The resort opened in mid-December 2023, but in September and October 2024, hurricanes Helene and Milton caused approximately $5.7 million in damage reported as a special charge on Allegiant’s fourth quarter income statement.
The resort’s high construction cost and low occupancy rates affected Allegiant Travel Co.’s bottom line and were reflected in earnings reports.
Sunseeker’s underperformance prompted the company to retain Prospect Hotel Advisors LLC consulting services last summer to conduct a financial review of the resort.
Investors received a note July 31, informing them the review would examine ways to improve Sunseeker Resort’s “financial performance and help accelerate the strategic positioning of the hotel in conjunction with the existing experienced management team.”
Since the fourth quarter, when Sunseeker had an occupancy rate of 54% and an average room rate of $238 per night, results improved in the first quarter of 2025 when occupancy rose to 60% with an average room rate of $320 per night.

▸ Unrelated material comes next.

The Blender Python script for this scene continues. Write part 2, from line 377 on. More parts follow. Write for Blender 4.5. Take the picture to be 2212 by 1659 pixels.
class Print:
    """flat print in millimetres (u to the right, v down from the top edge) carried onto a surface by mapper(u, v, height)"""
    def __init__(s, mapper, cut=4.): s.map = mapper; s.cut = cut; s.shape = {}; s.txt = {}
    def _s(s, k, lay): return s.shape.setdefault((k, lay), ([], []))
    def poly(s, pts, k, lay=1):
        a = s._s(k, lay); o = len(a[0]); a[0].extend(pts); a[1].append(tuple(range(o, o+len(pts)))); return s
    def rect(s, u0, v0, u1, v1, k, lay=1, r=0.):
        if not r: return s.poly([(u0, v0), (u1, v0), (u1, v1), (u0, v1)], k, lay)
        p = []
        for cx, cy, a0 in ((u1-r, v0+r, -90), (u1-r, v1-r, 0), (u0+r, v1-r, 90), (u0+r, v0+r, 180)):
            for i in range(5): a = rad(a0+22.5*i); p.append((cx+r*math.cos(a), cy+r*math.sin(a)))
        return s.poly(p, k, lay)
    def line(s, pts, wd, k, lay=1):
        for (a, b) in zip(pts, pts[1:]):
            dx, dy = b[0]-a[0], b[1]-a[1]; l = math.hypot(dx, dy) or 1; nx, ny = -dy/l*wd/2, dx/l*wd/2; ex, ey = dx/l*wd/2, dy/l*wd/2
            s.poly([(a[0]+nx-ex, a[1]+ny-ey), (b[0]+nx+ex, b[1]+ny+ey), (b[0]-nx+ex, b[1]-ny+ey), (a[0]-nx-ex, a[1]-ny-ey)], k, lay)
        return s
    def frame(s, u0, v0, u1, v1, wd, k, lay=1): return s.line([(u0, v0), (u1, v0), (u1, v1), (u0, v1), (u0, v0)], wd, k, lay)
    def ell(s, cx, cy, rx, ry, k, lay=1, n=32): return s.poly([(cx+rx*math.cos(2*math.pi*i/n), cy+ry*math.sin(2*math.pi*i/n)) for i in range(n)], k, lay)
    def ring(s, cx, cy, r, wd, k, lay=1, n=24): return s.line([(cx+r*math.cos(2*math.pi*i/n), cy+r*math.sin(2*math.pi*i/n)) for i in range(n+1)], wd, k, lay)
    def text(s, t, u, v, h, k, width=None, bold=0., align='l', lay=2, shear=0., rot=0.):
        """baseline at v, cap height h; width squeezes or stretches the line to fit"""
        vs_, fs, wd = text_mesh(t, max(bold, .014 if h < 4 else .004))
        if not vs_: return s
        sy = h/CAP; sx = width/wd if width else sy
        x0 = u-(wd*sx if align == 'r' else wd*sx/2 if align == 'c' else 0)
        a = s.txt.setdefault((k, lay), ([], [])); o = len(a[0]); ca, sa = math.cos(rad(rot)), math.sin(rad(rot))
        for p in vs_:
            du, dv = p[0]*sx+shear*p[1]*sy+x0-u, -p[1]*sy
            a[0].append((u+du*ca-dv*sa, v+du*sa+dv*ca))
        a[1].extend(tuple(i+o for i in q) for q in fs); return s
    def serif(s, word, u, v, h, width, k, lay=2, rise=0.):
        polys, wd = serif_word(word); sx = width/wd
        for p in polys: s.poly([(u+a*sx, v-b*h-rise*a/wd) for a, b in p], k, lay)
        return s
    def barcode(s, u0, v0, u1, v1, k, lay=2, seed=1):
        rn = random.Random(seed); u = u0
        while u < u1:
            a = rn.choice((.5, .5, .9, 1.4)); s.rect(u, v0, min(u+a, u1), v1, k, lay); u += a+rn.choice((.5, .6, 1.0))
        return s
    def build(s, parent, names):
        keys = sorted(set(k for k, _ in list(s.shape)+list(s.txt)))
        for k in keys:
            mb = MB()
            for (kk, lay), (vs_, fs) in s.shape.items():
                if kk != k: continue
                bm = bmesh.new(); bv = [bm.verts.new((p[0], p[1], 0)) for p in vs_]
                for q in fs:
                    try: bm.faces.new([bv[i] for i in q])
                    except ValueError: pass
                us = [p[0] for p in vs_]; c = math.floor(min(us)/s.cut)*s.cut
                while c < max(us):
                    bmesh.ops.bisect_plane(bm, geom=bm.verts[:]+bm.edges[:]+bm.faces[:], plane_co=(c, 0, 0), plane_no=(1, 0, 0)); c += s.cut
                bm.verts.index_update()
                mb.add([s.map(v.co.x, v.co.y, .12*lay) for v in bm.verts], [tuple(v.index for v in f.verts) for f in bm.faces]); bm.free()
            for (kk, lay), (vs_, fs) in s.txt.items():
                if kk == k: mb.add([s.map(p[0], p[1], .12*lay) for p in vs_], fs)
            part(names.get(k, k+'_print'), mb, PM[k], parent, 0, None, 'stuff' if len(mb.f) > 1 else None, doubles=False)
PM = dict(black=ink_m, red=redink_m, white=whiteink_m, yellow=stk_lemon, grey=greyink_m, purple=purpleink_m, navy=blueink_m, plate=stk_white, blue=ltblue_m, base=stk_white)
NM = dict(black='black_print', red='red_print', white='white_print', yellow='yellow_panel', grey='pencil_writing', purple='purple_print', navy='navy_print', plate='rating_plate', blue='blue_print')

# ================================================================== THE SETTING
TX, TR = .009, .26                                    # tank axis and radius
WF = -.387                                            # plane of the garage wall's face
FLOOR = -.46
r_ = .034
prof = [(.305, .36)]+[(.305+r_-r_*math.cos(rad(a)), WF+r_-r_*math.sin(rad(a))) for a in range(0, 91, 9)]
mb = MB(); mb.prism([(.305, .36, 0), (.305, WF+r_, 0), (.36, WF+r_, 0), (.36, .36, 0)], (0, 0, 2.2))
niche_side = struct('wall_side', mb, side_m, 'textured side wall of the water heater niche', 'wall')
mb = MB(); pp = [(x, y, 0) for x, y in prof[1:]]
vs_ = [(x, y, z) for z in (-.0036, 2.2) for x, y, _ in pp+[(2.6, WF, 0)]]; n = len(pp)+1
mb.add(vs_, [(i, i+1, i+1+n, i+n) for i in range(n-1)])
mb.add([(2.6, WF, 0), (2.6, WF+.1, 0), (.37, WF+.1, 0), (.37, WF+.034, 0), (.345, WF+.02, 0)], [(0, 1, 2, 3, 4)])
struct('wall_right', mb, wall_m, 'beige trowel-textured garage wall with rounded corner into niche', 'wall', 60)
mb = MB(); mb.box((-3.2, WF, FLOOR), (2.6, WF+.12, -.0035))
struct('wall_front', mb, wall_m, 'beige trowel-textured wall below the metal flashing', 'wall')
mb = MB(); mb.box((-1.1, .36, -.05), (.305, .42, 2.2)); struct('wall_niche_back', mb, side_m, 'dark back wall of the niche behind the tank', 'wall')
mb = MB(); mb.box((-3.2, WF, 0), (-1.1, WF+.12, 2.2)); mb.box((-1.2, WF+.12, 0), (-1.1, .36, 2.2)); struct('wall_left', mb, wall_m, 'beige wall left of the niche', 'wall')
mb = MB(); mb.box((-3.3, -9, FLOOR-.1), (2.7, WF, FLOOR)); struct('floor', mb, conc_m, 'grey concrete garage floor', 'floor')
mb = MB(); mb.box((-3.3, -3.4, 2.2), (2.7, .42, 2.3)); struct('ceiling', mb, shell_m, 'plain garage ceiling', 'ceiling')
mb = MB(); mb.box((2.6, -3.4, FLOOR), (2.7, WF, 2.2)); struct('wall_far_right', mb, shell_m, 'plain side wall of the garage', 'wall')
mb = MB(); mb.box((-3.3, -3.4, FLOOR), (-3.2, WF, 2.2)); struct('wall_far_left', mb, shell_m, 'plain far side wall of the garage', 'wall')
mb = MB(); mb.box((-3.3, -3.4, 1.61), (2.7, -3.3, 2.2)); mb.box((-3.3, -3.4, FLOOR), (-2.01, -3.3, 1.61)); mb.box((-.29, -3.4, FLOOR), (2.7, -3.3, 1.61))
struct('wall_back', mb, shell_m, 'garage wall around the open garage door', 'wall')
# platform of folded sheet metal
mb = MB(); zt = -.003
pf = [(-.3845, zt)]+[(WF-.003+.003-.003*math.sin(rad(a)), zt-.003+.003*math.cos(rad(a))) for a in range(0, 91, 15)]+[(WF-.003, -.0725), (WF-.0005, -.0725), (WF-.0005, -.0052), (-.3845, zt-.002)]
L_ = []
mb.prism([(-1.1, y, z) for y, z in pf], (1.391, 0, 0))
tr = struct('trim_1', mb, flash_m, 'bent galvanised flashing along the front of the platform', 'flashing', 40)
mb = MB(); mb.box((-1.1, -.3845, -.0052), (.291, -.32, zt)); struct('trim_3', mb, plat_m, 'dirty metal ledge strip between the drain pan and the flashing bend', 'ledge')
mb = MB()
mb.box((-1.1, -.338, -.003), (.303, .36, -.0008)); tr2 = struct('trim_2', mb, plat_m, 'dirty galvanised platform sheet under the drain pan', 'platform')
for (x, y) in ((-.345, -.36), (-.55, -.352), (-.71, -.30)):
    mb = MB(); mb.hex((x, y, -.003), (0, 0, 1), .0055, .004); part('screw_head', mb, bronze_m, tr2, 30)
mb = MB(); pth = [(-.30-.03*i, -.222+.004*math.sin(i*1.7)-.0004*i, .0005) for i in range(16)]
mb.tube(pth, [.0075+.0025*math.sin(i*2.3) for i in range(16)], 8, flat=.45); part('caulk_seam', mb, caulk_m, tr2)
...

Charlotte County officials welcomed Sunseeker from the time the project was announced. It lost hotel and motel rooms during Hurricane Ian, including the Punta Gorda Waterfront Hotel in downtown Punta Gorda.
The county benefits from each hotel night stay, as it receives a TDT tax, a 5% charge on revenue collected on the rental of living quarters or accommodations rented for a period of six months or less.
Because of the loss of Charlotte County hotels, motels, Airbnbs and Vrbos, there had been a lack of rooms for visitors and tourists, especially during special events, such as the Florida International Air Show and sports-related events.
It was projected that Sunseeker would boost the county’s TDT revenue by $1 million or more annually.
Charlotte County Tourism Director Sean Doherty said TDT tax collections improved with the opening of Sunseeker Resort Charlotte Harbor. The resort “mitigated the loss of approximately 250 hotel rooms that we lost to Hurricane Ian,” he said.
Allegiant Travel Co. decided to cut ties with its resort holding to boost its bottom line and earnings for shareholders.
“We finished the year strong with a fourth quarter adjusted airline-only earnings per share of $3,” Anderson said. But an impairment charge of $321.8 million was recorded during the fourth quarter of 2024 due to Sunseeker Resort.
Anderson said that due to the uncertainty of when the resort will be sold, “we will only be providing guidance for Sunseeker on a quarterly basis.”